You can use containers all you want, just don’t create another profile and you’re golden.
This is what I do now, just trying to figure out why ff keeps spending time on profiles. Do they have any advantages over containers?
containers are for general browsing; profiles are for the whole browser
profiles allow you to have different addons installed, different configurations between addons in different profiles, different browser settings (eg a SOCKS proxy for work profile, or a different default search engine, default fonts, etc… or for technical users you can have a profile with experimental settings turned on)

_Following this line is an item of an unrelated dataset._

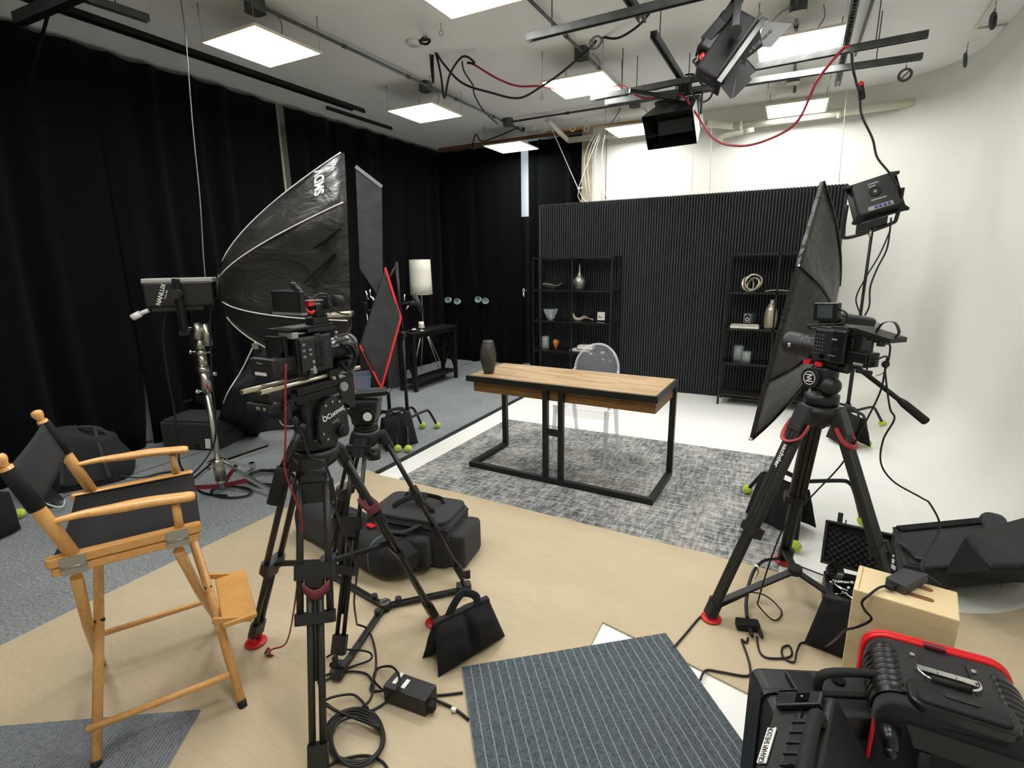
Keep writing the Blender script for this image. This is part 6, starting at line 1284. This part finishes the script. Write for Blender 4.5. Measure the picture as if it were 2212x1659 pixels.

Different set of cookies, different set of preferences, bookmarks, history, etc. If you need to completely separate two instances, for example one for work and one for everything else, you can only do it with profiles
because it’s useful for people who are not you
For highly technical users containers are going to do everything we need.
For non technical users who need separation, profiles are a standard known framework.
My non technical spouse prefers profile to separate work and personal. She uses different themes for each profile so it is very obvious which is which.
Also one of the extensions she likes interferes with a work site she is required to use. She has that extension installed in the personal profile but not work profile.
Ironically, in the article it’s pictured running on Windows, which now has a built-in mechanic for automatically screen shotting everything you do and keeping records.
Yay.
about:profiles always worked for me. And the profile manager. I don’t need a 3rd ui for switching profiles.
The new one is a much better experience. It works like profiles in chrome now. The old one is still there for you to use if you prefer.
It works like profiles in chrome now.
Is it gonna pop up obnoxiously every time you start the program?
Is it gonna demand that I create a new profile every time I sign in to Google?
Is it gonna pop up obnoxiously every time you start the program?
Your choice, there’s a checkbox to ask every time or not
Is it gonna demand that I create a new profile every time I sign in to Google?
I don’t recall anything like that, though I don’t recall that in Chrome either.